ABD'nin bu noktaya gelmesinde Zeytin Dalı Harekâtı'nın öneminin büyük olduğuna işaret eden Akbal "Bu noktada Türkiye'nin PYD terör örgütüne karşı başlatmış olduğu Zeytin Dalı Operasyonu'nun önemi büyüktür. Bu operasyon sonrası, Türkiye Cumhuriyeti Devleti'nin ciddiyetini ve konuya bakışını açık ve net bir şekilde kavrayan Amerikan güvenlik bürokrasisi, geliştirmiş olduğu stratejiyi sorgulamaya başladığının da açık işaretlerini vermeye başlamıştır. Bu noktada, raporun ilgili kısımında geçen ‘muhtemelen' ifadesi ise halen ABD güvenlik bürokrasisinin Afrin operasyonuna kadar geliştirdiği PYD'yi destekleme stratejisinden vazgeçme konusundaki ayak diremesinin bir göstergesidir. ABD, Türkiye'nin geliştirdiği PYD karşıtı reaksiyona istinaden herhangi bir geçerli politik ve askeri karşı argüman üretemezken; PYD için yapılan yatırımın da heba olmama çabasının son çıkışlarıdır" ifadelerini kullandı.
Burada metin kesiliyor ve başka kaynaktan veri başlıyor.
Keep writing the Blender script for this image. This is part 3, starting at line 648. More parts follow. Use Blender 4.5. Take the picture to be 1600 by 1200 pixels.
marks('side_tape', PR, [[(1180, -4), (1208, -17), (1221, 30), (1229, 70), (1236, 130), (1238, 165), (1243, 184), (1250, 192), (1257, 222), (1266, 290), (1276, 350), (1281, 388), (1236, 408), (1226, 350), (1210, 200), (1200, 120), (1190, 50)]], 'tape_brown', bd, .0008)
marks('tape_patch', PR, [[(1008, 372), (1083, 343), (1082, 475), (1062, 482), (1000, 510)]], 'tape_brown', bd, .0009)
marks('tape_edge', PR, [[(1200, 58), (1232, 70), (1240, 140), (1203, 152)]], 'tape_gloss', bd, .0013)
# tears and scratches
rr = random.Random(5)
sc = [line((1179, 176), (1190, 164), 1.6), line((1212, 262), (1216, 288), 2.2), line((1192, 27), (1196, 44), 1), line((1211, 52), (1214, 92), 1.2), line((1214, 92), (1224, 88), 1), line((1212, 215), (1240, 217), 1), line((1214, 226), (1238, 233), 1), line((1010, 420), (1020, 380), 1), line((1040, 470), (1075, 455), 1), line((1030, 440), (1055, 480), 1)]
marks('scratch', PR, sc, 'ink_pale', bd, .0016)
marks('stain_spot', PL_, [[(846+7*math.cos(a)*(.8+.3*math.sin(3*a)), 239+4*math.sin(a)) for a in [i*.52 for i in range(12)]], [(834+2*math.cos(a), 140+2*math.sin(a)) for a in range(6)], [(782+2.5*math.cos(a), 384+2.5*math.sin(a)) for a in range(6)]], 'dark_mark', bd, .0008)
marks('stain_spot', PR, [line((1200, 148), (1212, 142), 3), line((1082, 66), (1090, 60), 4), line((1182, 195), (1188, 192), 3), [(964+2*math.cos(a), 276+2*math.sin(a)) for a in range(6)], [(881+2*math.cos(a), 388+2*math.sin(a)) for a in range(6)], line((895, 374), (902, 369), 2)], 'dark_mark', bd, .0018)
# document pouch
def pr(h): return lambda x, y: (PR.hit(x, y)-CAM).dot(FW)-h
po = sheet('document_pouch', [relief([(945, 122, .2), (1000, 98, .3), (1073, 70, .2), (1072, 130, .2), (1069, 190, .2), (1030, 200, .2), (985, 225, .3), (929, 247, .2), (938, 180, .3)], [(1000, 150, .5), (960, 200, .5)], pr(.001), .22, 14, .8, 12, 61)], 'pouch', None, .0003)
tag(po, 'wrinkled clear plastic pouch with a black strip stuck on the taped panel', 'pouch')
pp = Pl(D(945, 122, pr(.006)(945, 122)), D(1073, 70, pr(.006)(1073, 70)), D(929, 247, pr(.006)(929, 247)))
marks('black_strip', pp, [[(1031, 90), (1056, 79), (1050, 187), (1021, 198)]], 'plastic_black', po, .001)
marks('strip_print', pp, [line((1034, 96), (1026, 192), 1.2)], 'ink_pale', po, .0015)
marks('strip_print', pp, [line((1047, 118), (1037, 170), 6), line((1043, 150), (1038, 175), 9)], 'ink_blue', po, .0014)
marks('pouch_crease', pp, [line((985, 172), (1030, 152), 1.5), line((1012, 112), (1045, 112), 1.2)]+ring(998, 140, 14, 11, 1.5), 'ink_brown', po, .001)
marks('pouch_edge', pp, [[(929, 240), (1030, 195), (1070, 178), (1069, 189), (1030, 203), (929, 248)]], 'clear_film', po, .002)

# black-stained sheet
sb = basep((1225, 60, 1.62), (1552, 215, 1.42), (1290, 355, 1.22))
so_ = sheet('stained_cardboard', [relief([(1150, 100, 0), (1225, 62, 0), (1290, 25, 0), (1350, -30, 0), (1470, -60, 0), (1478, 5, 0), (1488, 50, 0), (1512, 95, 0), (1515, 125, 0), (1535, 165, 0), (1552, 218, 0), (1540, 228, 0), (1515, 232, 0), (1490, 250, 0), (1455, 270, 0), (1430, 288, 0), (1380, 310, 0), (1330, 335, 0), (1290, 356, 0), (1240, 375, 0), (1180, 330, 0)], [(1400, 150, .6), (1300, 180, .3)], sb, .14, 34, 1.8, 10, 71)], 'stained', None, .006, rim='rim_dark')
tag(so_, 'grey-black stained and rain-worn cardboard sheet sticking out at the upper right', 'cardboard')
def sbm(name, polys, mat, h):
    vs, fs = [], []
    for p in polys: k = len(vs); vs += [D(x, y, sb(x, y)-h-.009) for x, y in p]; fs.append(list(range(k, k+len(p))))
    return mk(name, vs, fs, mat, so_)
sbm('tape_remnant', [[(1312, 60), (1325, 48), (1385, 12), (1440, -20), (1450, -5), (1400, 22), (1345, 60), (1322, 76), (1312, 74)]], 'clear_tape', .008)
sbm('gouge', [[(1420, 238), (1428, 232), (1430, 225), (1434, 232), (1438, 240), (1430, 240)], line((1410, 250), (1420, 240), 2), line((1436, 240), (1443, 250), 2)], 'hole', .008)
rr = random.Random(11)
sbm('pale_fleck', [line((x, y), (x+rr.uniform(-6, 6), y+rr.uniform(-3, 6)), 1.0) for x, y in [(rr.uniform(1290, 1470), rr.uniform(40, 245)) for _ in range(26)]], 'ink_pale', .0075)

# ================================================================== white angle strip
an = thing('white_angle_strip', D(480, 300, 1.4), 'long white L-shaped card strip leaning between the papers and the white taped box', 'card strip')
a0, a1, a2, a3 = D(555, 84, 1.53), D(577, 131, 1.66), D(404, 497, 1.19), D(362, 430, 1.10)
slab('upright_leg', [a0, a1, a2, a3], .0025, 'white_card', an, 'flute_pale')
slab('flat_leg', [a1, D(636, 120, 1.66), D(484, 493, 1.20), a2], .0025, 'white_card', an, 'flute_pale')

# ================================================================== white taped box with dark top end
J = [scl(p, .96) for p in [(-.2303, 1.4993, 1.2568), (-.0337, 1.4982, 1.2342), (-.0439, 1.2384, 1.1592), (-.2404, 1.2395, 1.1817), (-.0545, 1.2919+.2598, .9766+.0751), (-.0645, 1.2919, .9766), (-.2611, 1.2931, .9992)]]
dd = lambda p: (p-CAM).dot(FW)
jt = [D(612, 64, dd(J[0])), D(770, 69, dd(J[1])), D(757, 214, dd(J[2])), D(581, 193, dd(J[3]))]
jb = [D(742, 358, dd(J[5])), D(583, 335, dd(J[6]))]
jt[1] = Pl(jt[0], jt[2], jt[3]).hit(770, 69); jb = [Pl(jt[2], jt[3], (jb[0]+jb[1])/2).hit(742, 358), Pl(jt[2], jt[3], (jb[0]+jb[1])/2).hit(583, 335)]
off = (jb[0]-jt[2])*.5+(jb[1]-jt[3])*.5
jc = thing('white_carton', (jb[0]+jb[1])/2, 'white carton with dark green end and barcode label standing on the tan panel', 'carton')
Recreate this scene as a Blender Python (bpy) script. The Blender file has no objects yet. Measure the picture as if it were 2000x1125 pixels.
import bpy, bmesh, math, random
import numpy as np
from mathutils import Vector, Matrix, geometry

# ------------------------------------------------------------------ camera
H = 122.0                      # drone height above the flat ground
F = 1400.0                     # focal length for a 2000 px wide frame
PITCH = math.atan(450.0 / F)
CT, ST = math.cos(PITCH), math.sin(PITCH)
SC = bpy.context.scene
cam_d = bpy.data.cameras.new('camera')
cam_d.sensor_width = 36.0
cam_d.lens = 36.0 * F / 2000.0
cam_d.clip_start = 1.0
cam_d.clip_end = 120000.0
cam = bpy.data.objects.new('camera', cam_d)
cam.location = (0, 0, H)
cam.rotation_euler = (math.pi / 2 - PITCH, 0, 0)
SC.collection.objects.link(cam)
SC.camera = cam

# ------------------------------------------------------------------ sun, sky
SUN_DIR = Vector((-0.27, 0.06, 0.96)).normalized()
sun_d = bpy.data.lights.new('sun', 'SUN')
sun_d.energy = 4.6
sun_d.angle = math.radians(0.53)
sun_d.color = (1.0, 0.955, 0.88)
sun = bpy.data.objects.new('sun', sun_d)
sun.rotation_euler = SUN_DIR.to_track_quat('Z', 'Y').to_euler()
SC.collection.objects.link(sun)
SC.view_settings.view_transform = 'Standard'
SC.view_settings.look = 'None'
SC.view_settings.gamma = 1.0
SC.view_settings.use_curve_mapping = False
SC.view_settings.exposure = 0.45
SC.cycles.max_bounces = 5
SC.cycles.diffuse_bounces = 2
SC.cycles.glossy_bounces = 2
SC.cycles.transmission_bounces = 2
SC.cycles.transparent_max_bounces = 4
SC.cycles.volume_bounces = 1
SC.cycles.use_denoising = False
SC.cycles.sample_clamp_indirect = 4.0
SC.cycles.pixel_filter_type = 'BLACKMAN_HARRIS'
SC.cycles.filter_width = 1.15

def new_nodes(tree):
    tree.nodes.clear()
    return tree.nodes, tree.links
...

ABD İstihbarat Topluluğu koordinasyon birimi olan Milli İstihbarat Direktörlüğü'nün raporunun ardından Mattis'in PYD ve PKK bağlantısını koparma amacıyla sarf ettiği sözlerinin "çaresizlik ürünü" olduğuna işaret eden Akbal "Mattis'in Milli Savunma Bakanı Nurettin Canikli ile yaptığı görüşmede geliştirmeye çalıştığı PYD ile PKK bağlantısının koparılarak; PYD'nin PKK karşısında bir güç olarak yönlendirilebileceği ifadesi, kelimenin tam anlamıyla çaresizliğin ortaya çıkardığı anlamsızlığın trajikomik bir ifadesidir. Böyle bir durumun gerçekleştirilemeyeceği; anılan iki örgütün birbiri karşıtı hale getirilmek bir yana PYD'nin PKK yapısı dahilinde hareket eden bölücü terör örgütüne müzahir bir yapı olduğu gayet açıktır. Böyle bir terörle mücadele yönteminin gündeme getirilmesi, ya mücadele yöntem ve stratejisinin bilinmediğini ya da (ABD'nin) atılan geri adımlardan geri dönmeme çabasının son derece amatör bir yansımasını ortaya koymaktadır" dedi.
Akbal "Bunun temel sebebi olarak da Trump yönetiminin bu vakte kadar gelmiş geçmiş en dengesiz Amerikan idaresi olması gösterilebilir. Trump idaresi göreve geldiği dönemden bu ana kadar takımının yüzde 30'undan fazlasını bir yılı az bir zaman geçe değiştirerek atamalardaki isabetsizliği ve devlet ciddiyetinden uzaklığını göstermektedir. Bu duruma en yakın örnek Clinton döneminde yaşanmış olmakla birlikte buradaki takım üyesi değiştirme oranının sadece yüzde 11 olduğu dikkate alınacak olursa Trump yönetiminin içinde olduğu durum çok daha iyi anlaşılacaktır. Bundan dolayı gelişmeler dikkate alındığında ABD'nin Türkiye ile işbirliği yapma ve bölgedeki sorunları terör örgütleri ile değil meşru ve güçlü devlet yapıları ile çözme stratejisine dönmesi kaçınılmazdır" diye ekledi.